Task details:
Return, without pictures, the lines from the start of the data through the one that contains "s.ring(440, 775, 18, 20, .9, R)".

Available data:
########################################

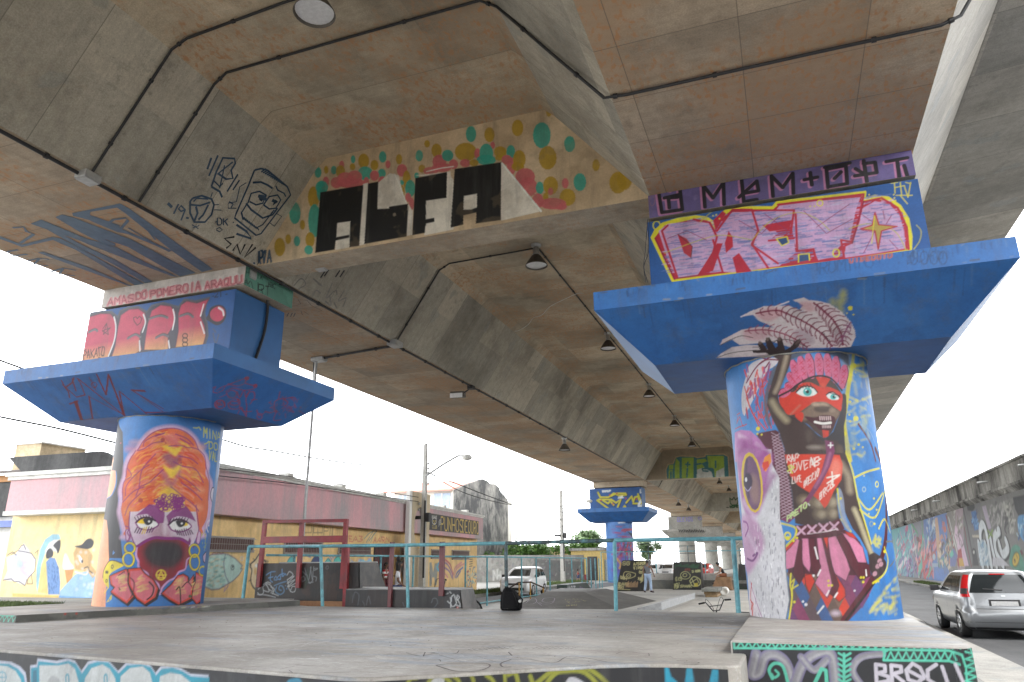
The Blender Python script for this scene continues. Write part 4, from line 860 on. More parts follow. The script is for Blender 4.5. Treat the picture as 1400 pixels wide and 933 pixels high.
def paint_capital_left_side(s):
 s.crop(270, 420, 5.185); R = (176, 52, 44); rd = random.Random(12)
 for L in ([(108,575),(130,565),(110,600),(140,610)], [(140,590),(190,560),(180,590),(150,605)], [(200,560),(260,535),(350,505),(340,540),(420,560)], [(215,545),(280,560),(330,545)], [(200,600),(250,575),(330,590),(400,580)], [(205,610),(225,640),(265,640),(275,605),(240,590),(205,610)], [(280,600),(300,640),(330,590),(345,640),(370,590)], [(345,690),(350,620),(395,600),(405,640),(370,690)], [(380,660),(420,655)], [(160,640),(205,620)], [(285,760),(310,710),(330,740),(385,740)], [(300,710),(340,760),(345,785)], [(350,690),(345,780)], [(220,700),(235,720),(290,720),(300,670),(270,650),(220,680),(220,700)]): s.line(L, 1.0, R, .95, smooth=True)
 s.ring(158, 690, 36, 30, 1.3, R); s.ring(262, 682, 32, 14, 1.0, R); s.ring(350, 506, 12, 9, 1.6, R); s.ring(410, 560, 10, 10, 1.6, R); s.dot(288, 658, 10, 7, R, .8)
 for _ in range(12): x = rd.uniform(125, 190); s.line([(x, 670+rd.uniform(0, 30)), (x+12, 690+rd.uniform(-20, 20))], .9, R)
 for _ in range(30): x = rd.uniform(515, 740); y = rd.uniform(630, 760); s.line([(x, y), (x+rd.uniform(-40, 50), y+rd.uniform(-35, 35))], .9, R, .7)
 for L in ([(585,600),(575,650)], [(545,720),(550,670),(600,650),(640,680),(600,720)], [(620,650),(680,640),(700,660)], [(420,730),(440,770),(480,745)], [(480,740),(520,750),(560,735),(540,800),(590,800)], [(455,820),(480,835)]): s.line(L, 1.1, R, .9, smooth=True)
 s.ring(440, 775, 18, 20, .9, R)

def paint_block_left(s):
 s.crop(0, 360, 2.917); s.clouds((38, 96, 166), .9, .5, .5, 3)
 g = s.vgrad(200, (204, 74, 100), 330, (236, 190, 104), x=500); G2 = lambda U, V: g(U, V)
 A = lambda x: -.155*(x-350)
 outl = [(318,400),(326,330),(340,270),(350,230),(352,205),(400,195),(445,195),(470,215),(480,190),(510,178),(550,175),(585,195),(605,170),(650,158),(690,170),(712,175),(735,145),(780,152),(835,138),(822,165),(815,200),(825,240),(828,290),(815,330),(700,350),(440,378)]
 s.fill(outl, (74, 66, 76), .95, soft=2); s.line(outl, 3.0, (90, 90, 98), .9)
 def grad(U, V):
  u, v = U, V; t = np.clip((v-(.15+.035*u))/.75, 0, 1)[..., None]
  a = np.array(lin((240, 200, 110), s.k)); b = np.array(lin((206, 70, 100), s.k)); w = np.array(lin((232,150,160), s.k))
  return a*(1-t)+b*t
 letters = [[(328,330),(345,290),(352,245),(356,215),(400,202),(440,202),(458,225),(462,260),(455,310),(440,350),(428,378),(322,398)],
               [(445,375),(460,330),(472,250),(482,208),(515,185),(552,182),(578,200),(580,235),(560,275),(556,310),(565,345),(540,362)],
               [(575,345),(580,300),(590,240),(605,190),(640,168),(680,172),(698,195),(696,240),(668,285),(672,320),(670,345)],
               [(700,335),(712,270),(712,200),(722,168),(745,152),(785,160),(832,144),(812,185),(800,215),(815,250),(820,290),(810,325)]]
 for L in letters: s.fill(L, grad); s.line(L, 1.3, (120, 60, 80), .9)
 for L in ([(455,215),(462,255),(455,310),(432,372)], [(572,205),(580,235),(568,275)], [(556,310),(558,350)], [(690,185),(696,220),(688,265)], [(672,310),(676,338)], [(812,165),(800,210)], [(800,235),(815,280)]): s.line(L, 2.2, (240,236,238), smooth=True)
 for L in ([(355,275),(378,265),(388,270)], [(510,300),(540,285),(560,295)], [(595,222),(640,210),(668,218)], [(622,298),(650,285),(670,292)], [(718,212),(750,202),(770,215)]): s.line(L, 3.4, (112,108,116), smooth=True); s.line([(x, y-5) for x, y in L], .9, (60,30,44), smooth=True)
 for L in ([(410,262),(425,240),(432,285),(408,270),(440,258),(412,285),(425,240)],): s.line(L, 1.2, (70, 40, 56))
 s.line([(547,248),(535,232),(532,218),(542,214),(548,222),(555,212),(566,220),(560,238),(547,248)], 1.3, (70,40,56))
 for k in range(4): s.ring(738, 290+k*17, 10, 9, 1.5, (30,22,30))
 s.words('PAKATO', 334, 382, 420, 366, 34, 1.4, (28,22,28), jit=3); s.words('...-', 345, 392, 405, 380, 10, 1.4, (28,22,28), jit=2)
 s.fill([(830,205),(840,178),(870,166),(895,175),(903,205),(890,235),(865,248),(838,235),(822,222)], (66,62,72), smooth=True); s.fill([(838,200),(850,182),(875,172),(893,185),(897,205),(882,228),(860,232),(842,220)], grad, smooth=True); s.line([(872,178),(888,190),(892,208)], 2.6, (240,236,238), smooth=True)
 s.words('21', 856, 136, 892, 132, 20, 1.5, (26,40,70)); s.line([(900,124),(906,124)], 1.5, (26,40,70)); s.line([(848,132),(852,132)], 1.5, (26,40,70))
 for L in ([(850,280),(860,320),(872,285)], [(858,318),(846,335)], [(860,275),(850,262)]): s.line(L, 2.4, (70,92,126), smooth=True)

def paint_block_far(s):
 s.crop(780, 560, 4.664); Y, K, W = (214, 206, 60), (30, 44, 70), (226, 232, 236)
 LL = ([(175,530),(190,560),(240,560),(295,535),(350,535),(355,545),(310,550),(275,535),(250,555)], [(170,580),(245,635)], [(180,575),(260,575),(240,600),(205,580)], [(260,575),(290,595),(320,575),(300,625)], [(245,575),(275,610)], [(355,595),(390,555),(400,590),(410,560),(430,555),(445,600),(400,600)], [(335,630),(345,615),(355,630)], [(430,540),(455,600)])
 for L in LL: s.line([(x+2, y+2) for x, y in L], 3.4, K)
 for L in LL: s.line(L, 2.2, Y)
 for x, y in ((250,545),(195,580),(270,603),(352,568),(295,537),(420,572)): s.dot(x, y, 5, 5, (200, 60, 70))
 s.words('WARUP', 203, 527, 258, 524, 9, 1.2, W); s.words('AAEL', 305, 568, 340, 562, 10, 1.2, W); s.words('LSH', 445, 532, 470, 525, 22, 1.4, W); s.words('GRFS', 432, 620, 450, 590, 16, 1.3, W); s.words('GSHI', 434, 628, 462, 618, 12, 1.2, W)

# ------------------------------------------------------------------ materials of the place
M_SOFFIT = concrete('soffit_concrete', (.50, .405, .30), .76, rust=1.25, sx=1.62, sy=1.25)
M_WEB = concrete('web_concrete', (.47, .435, .36), .66, rust=.05, sy=1.25)
M_SLAB = concrete('slab_concrete', (.50, .42, .31), .62, rust=.8, sy=2.5)
M_OUTER = concrete('outer_concrete', (.30, .285, .26), .75, sy=1.9)
M_DIA = concrete('diaphragm_concrete', (.50, .42, .32), .74, rust=.3)
M_PIERC = concrete('pier_concrete', (.33, .32, .29), .72)
M_FLOOR = concrete('skate_floor_concrete', (.47, .46, .435), .82, rough=.6, sy=4.0, sx=4.0)
M_WALK = concrete('sidewalk_concrete', (.42, .415, .395), .75, sx=1.4, sy=1.4)
M_CURB = concrete('kerb_concrete', (.22, .22, .2), .55)
M_PAINTED = painted()
M_PAINTFILM = plain('blue_spray_paint', (.06, .105, .165), .6, var=.3, scale=5)
M_DARKPAINT = plain('black_spray_paint', (.03, .03, .033), .6, var=.3, scale=5)
M_GREYPAINT = plain('faded_grey_paint', (.26, .24, .22), .7, var=.3)
M_BLACK = plain('black_conduit', (.018, .018, .02), .5)
M_GALV = plain('galvanised_box', (.42, .42, .41), .45, .3)

def asphalt(name, base=(.088, .09, .094)):
 m, nt, b = nmat(name)
 n1 = noise_n(nt, .35, 8, .65); n2 = noise_n(nt, 60, 4, .7); n3 = noise_n(nt, 2.4, 6, .6, stretch=(1, .25, 1))
 c = mix(nt, ramp(nt, n1.outputs[0], .4, .62).outputs[0], base, tuple(v*1.5 for v in base))
 c = mix(nt, .7, c, ramp(nt, n2.outputs[0], .3, .75, (.55, .55, .55, 1), (1.4, 1.4, 1.4, 1)).outputs[0], 'MULTIPLY')
 c = mix(nt, .5, c, ramp(nt, n3.outputs[0], .3, .7, (.7, .7, .7, 1), (1.2, 1.2, 1.2, 1)).outputs[0], 'MULTIPLY')
 nt.links.new(c, b.inputs['Base Color']); b.inputs['Roughness'].default_value = .75
 bump(nt, b, n2.outputs[0], .5, .006); return m
M_ASPH = asphalt('asphalt')

def platform_mat():
 """worn troweled concrete with rubbed paint: bluish, pale and rusty scuffs"""
 m, nt, b = nmat('platform_concrete')
 n1 = noise_n(nt, .5, 8, .62); n2 = noise_n(nt, 14, 7, .7); n3 = noise_n(nt, .9, 6, .65, stretch=(.5, 1.8, 1)); n4 = noise_n(nt, 3.2, 8, .72, stretch=(.35, 2.2, 1))
 n5 = noise_n(nt, 1.3, 7, .7, stretch=(.6, 1.4, 1.7)); n6 = noise_n(nt, 55, 4, .6)
 c = mix(nt, ramp(nt, n1.outputs[0], .36, .64).outputs[0], (.36, .345, .32), (.245, .23, .21))
 c = mix(nt, ramp(nt, n3.outputs[0], .53, .62, (0, 0, 0, 1), (.5, .5, .5, 1)).outputs[0], c, (.17, .235, .32))
 c = mix(nt, ramp(nt, n4.outputs[0], .58, .66, (0, 0, 0, 1), (.7, .7, .7, 1)).outputs[0], c, (.56, .57, .57))
 c = mix(nt, ramp(nt, n5.outputs[0], .56, .66, (0, 0, 0, 1), (.5, .5, .5, 1)).outputs[0], c, (.20, .165, .15))
 n7 = noise_n(nt, 2.3, 10, .8); c = mix(nt, ramp(nt, n7.outputs[0], .56, .64, (0, 0, 0, 1), (.45, .45, .45, 1)).outputs[0], c, (.13, .12, .11))
 c = mix(nt, .8, c, ramp(nt, n2.outputs[0], .25, .78, (.68, .68, .68, 1), (1.22, 1.22, 1.22, 1)).outputs[0], 'MULTIPLY')
 c = mix(nt, .35, c, ramp(nt, n6.outputs[0], .3, .7, (.7, .7, .7, 1), (1.2, 1.2, 1.2, 1)).outputs[0], 'MULTIPLY')
 nt.links.new(c, b.inputs['Base Color'])
 rr = ramp(nt, n1.outputs[0], .3, .7, (.42, .42, .42, 1), (.7, .7, .7, 1)); nt.links.new(rr.outputs[0], b.inputs['Roughness'])
 bump(nt, b, n2.outputs[0], .3, .006); return m
M_PLAT = platform_mat()

def struct(name, mb, m, **k):
 o = mb.build(name, m, **k); o['kind'] = 'structure'; return o

# ------------------------------------------------------------------ ground
gm, nt, b = nmat('pale_dusty_ground')
n1 = noise_n(nt, .08, 8, .6); n2 = noise_n(nt, 3, 6, .7)
c = mix(nt, ramp(nt, n1.outputs[0], .4, .6).outputs[0], (.45, .44, .41), (.37, .36, .33))
c = mix(nt, .5, c, ramp(nt, n2.outputs[0], .3, .7, (.75, .75, .75, 1), (1.15, 1.15, 1.15, 1)).outputs[0], 'MULTIPLY')
nt.links.new(c, b.inputs['Base Color']); b.inputs['Roughness'].default_value = .9
struct('ground', MB().box((-900, -400, -.5), (900, 1500, 0)), gm)
wm, nt, b = nmat('calm_grey_water'); b.inputs['Base Color'].default_value = (.30, .40, .44, 1); b.inputs['Roughness'].default_value = .25
nn = noise_n(nt, .6, 4, .6); bump(nt, b, nn.outputs[0], .3, .1)
struct('water', MB().quad([(-500, 260, .05), (900, 260, .05), (900, 1499, .05), (-500, 1499, .05)]), wm)
struct('skate_floor', MB().quad([(-12.3, 8, .004), (1.6, 8, .004), (1.6, 52, .004), (-12.3, 52, .004)]), M_FLOOR)
struct('road', MB().quad([(3.15, -30, .006), (8.0, -30, .006), (8.0, 200, .006), (3.15, 200, .006)]), M_ASPH)
struct('street', MB().quad([(-15.2, 17.7, .006), (-12.55, 17.7, .006), (-12.55, 200, .006), (-15.2, 200, .006)]), M_ASPH)
struct('sidewalk', MB().box((1.72, -30, 0), (3.15, 120, .13)), M_WALK, bevel=.02)
struct('pavement', MB().box((8.0, -30, 0), (10.45, 200, .13)), M_WALK, bevel=.02)
struct('kerb', MB().box((-16.3, 31, 0), (-15.2, 60, .16)), M_CURB, bevel=.02)
_plat = [(-26, 8.3), (-9.41, 6.93), (-6.3, 6.55), (-3.95, 6.27), (-3.72, 6.33), (-3.2, 6.72), (-2.55, 7.3), (-1.95, 7.8), (-1.6, 8.0), (-1.2, 8.1), (-.72, 8.12), (-.60, 8.25), (-.60, 9.6), (-.76, 9.6), (-.76, 16.25), (-11.3, 16.05), (-13.0, 17.0), (-26, 17.0)]
platform = struct('raised_platform', MB().prism(_plat, 0, .70), M_PLAT, bevel=.025)
forecourt = struct('forecourt', MB().prism([(-40, 11.0), (-16.2, 11.0), (-16.0, 14), (-12.9, 16.7), (-12.9, 17.6), (-40, 17.6)], 0, .79), M_WALK)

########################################

The solution:
The Blender Python script for this scene continues. Write part 4, from line 860 on. More parts follow. The script is for Blender 4.5. Treat the picture as 1400 pixels wide and 933 pixels high.
def paint_capital_left_side(s):
 s.crop(270, 420, 5.185); R = (176, 52, 44); rd = random.Random(12)
 for L in ([(108,575),(130,565),(110,600),(140,610)], [(140,590),(190,560),(180,590),(150,605)], [(200,560),(260,535),(350,505),(340,540),(420,560)], [(215,545),(280,560),(330,545)], [(200,600),(250,575),(330,590),(400,580)], [(205,610),(225,640),(265,640),(275,605),(240,590),(205,610)], [(280,600),(300,640),(330,590),(345,640),(370,590)], [(345,690),(350,620),(395,600),(405,640),(370,690)], [(380,660),(420,655)], [(160,640),(205,620)], [(285,760),(310,710),(330,740),(385,740)], [(300,710),(340,760),(345,785)], [(350,690),(345,780)], [(220,700),(235,720),(290,720),(300,670),(270,650),(220,680),(220,700)]): s.line(L, 1.0, R, .95, smooth=True)
 s.ring(158, 690, 36, 30, 1.3, R); s.ring(262, 682, 32, 14, 1.0, R); s.ring(350, 506, 12, 9, 1.6, R); s.ring(410, 560, 10, 10, 1.6, R); s.dot(288, 658, 10, 7, R, .8)
 for _ in range(12): x = rd.uniform(125, 190); s.line([(x, 670+rd.uniform(0, 30)), (x+12, 690+rd.uniform(-20, 20))], .9, R)
 for _ in range(30): x = rd.uniform(515, 740); y = rd.uniform(630, 760); s.line([(x, y), (x+rd.uniform(-40, 50), y+rd.uniform(-35, 35))], .9, R, .7)
 for L in ([(585,600),(575,650)], [(545,720),(550,670),(600,650),(640,680),(600,720)], [(620,650),(680,640),(700,660)], [(420,730),(440,770),(480,745)], [(480,740),(520,750),(560,735),(540,800),(590,800)], [(455,820),(480,835)]): s.line(L, 1.1, R, .9, smooth=True)
 s.ring(440, 775, 18, 20, .9, R)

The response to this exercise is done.